Best Rapalas to Catch Trout

The most ancient of fishermen’s axioms may be that big fish eat little fish. And for the freshwater angler, the classic Rapala in black over silver, black over gold, or the Rainbow (sizes F7-F11) may be the granddaddies of lures. Rapalas are deadly for trout when tied correctly and fished correctly in lakes and on rivers and streams.
Maybe you’ve fished Rapalas and maybe you’ve said, “meh, there are other lures and spinners that work as well or even better.” Hold on just a minute! You’re about to learn a few simple yet critical details that make fishing with Rapalas a whole lot more effective.

Tie It Right
• The Rapala is engineered to mimic a wounded minnow; everyone knows that.
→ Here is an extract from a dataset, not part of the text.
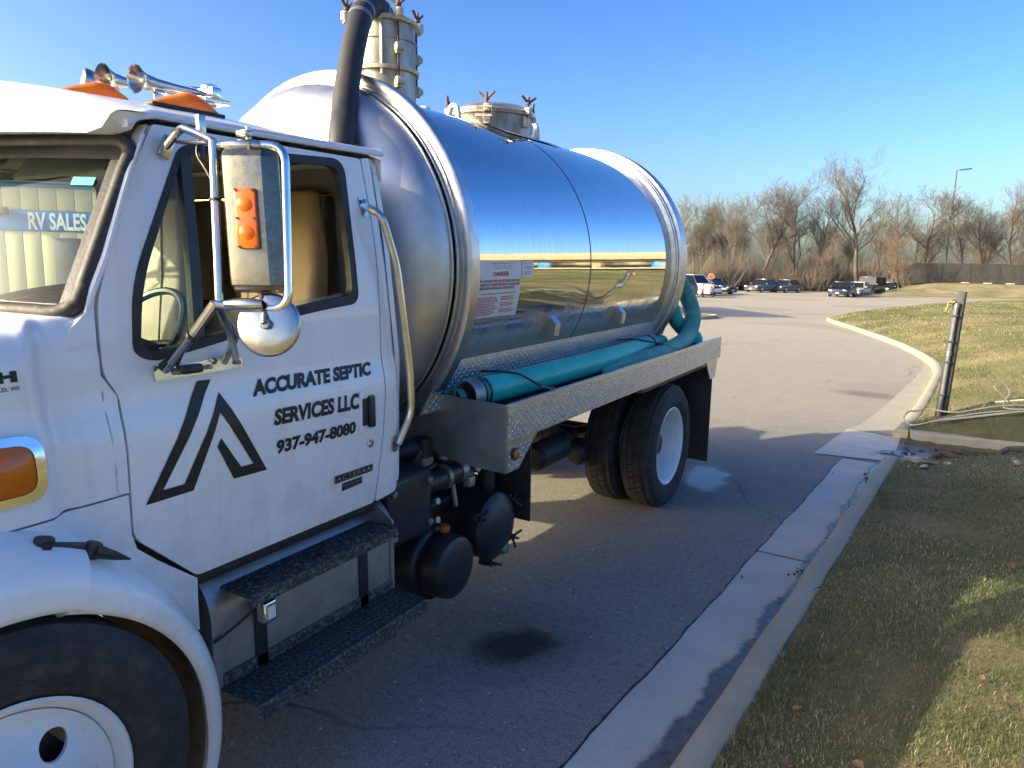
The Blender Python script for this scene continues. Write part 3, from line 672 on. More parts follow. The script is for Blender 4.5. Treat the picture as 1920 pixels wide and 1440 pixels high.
for sx in (1, -1): fender(sx)
# rubber hood latch lying over the seam
def latch(sx):
    P = part('hood_latch', T)
    pmk('latch_strap', [moved(box((0, 0, 0), (.022, .15, .034), .008), Matrix.Translation((1.125 * sx, -4.66, 1.27)) @ Matrix.Rotation(R(-20), 4, 'X')),
                        moved(box((0, 0, 0), (.03, .05, .05), .012), Matrix.Translation((1.122 * sx, -4.715, 1.298)) @ Matrix.Rotation(R(-20), 4, 'X')),
                        moved(box((0, 0, 0), (.034, .04, .05), .01), Matrix.Translation((1.13 * sx, -4.60, 1.245)) @ Matrix.Rotation(R(-25), 4, 'X')),
                        moved(lathe([(0, 0), (.021, 0), (.014, .06), (.003, .115), (0, .118)], seg=10), Matrix.Translation((1.136 * sx, -4.60, 1.245)) @ Matrix.Rotation(R(-122), 4, 'X'))], 'black', P)
    pmk('latch_pin', [cyl((1.12 * sx, -4.715, 1.298), (sx, 0, 0), .012, 0, .026, 12)], 'rubber', P)
    pmk('latch_bracket', [box((1.1 * sx, -4.655, 1.25), (.02, .05, .03), .004)], 'galv', P)
latch(1); latch(-1)
# side marker light in a chrome bezel
for sx in (1, -1):
    P = part('marker_light', T); C0 = (-4.775, 1.49)
    X0 = XS(1.49) + hood_x(-4.775)
    oy = rpoly([(-4.90, 1.59), (-4.665, 1.575), (-4.67, 1.405), (-4.90, 1.405)], .05, 6); iy = rpoly([(-4.885, 1.567), (-4.69, 1.553), (-4.693, 1.428), (-4.885, 1.428)], .04, 6)
    pmk('bezel', [sheet(oy, [iy], lambda y, z: XS(z) + hood_x(y) + .016, .03, .05, .05, sx)], 'chrome', P)
    pmk('lens', [sheet(rpoly([(-4.884, 1.566), (-4.691, 1.552), (-4.694, 1.429), (-4.884, 1.429)], .04, 6), (), lambda y, z: XS(z) + hood_x(y) + .012 + .014 * (1 - ((y + 4.79) / .1) ** 2) * (1 - ((z - 1.495) / .07) ** 2), .02, .025, .02, sx)], 'amber_dark', P)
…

But did you know that using a swivel and your knot choice will affect its action (and its results!)? The first half of the equation is to tie it right so it wiggles the way it was engineered. The second half is to fish it right, and I cover that later.
• Swivel or no swivel? I recommend against it for the simple reason that a swivel affects the lure’s action. That said, fishermen have a lot of success trolling by adding split shot to the line, about 2 feet above the Rapala, according to the weight needed to keep your uniform target depth. I’ve successfully fished Rapalas in a downrigger to the depth the fish are holding in.
• I recommend using the Rapala knot when fishing these lures. Rapala designs and tests its lures with a loop at the nose of the Rapala. I’ve included a diagram of this knot in case you need help with that.

rapalas trout fishing

Size it Right
• Floater or sinker? Where are you fishing and at what depth? For rivers and streams I recommend the floaters. Cast into the bank and pull it back through the riffles, runs, and pools. The CountDown Rapalas and the Shadow Raps work great in the lakes. They sink at the rate of about a foot a second, so you can estimate the depth by counting down. Play with different depths until you find out where the fish are holding in the lake.
• 7.9,11. I seldom use the smaller lure sizes (3 and 5), but I do not discount their effectiveness. Given the choice, most of us want to catch the bigger fish. The 7, 9, and 11 will attract bigger trout. I am particularly partial to the size 11, which weighs 9/16 ounce and is the first size that uses 3 treble hooks (instead of 2).
• Top 3 models for trout. Rapala makes a wide range of colors and sizes. I think you will be hard-pressed to outperform the classic silver, gold, and rainbow trout models. Here is a photo lineup for reference:

floating rapala

gold rapala trout

sinking rapala

Fish it Right
Here are a few pretty good (albeit general) rules:
• bright day, clear water, light-colored lure
• dark day, cloudy water, dark-colored lure
• use the most fish-like patterns in clear-water conditions
• use highly visible, patterns in cloudy water. (Gold/orange Rapalas have a well-earned reputation for producing larger than average trout.)
Rapala Fishing Rivers and Lakes
Get several Rapalas in your favorite sizes and colors. They snag, break off, and wear out with use. Test each Rapala before you use it. Make sure it swims correctly. Occasionally you may have to tune the lure by bending the eye. Test each lure before fishing with it to make sure it tracks straight.
As for the retrieve—reel your Rapala at a constant speed, and occasionally pausing or twitching the rod tip towards the lure. This causes the lure to pause and often a pause is what a trailing predator trout is looking for.
The current in a river has a say in your retrieve. On larger streams cast up and across the river, above holes and runs. Cast right into the bank. Cast into water just inches deep, or even up onto the opposite shore. When the lure enters the water next to the bank it looks like a minnow fleeing for cover, and that often attracts a savage hit. On smaller streams try casting downstream, or just drop the lure into the current, let it drift down, then reel it in so it comes alongside likely spots.
Generally speaking early morning and evening times will produce the most catches. To fish the floating Rapala on a lake, cast it out and let it sit for a few seconds. Allow the ripples from the initial splash to die down. Now give a sharp, quick jerk of your rod momentarily dipping your lure underneath the surface and creating a small splash. Now, once again allow the ripples to settle. Repeat this pattern with varying pause lengths as well as the intensity of the jerks (swim the lure beneath the surface for 6 inches to a foot before allowing it to float back to the surface; try out different distances and see what works that particular day). The topwater technique is less effective as the surface water becomes choppy. Under windy conditions or current causing rough water, a subsurface presentation will be more effective.
I hope this article helps you zero in on fishing with Rapalas. You might find yourself preferring Rapalas to all other forms of fishing for trout. I have a good friend who thinks this way and he is tough to match when fishing for browns on a river!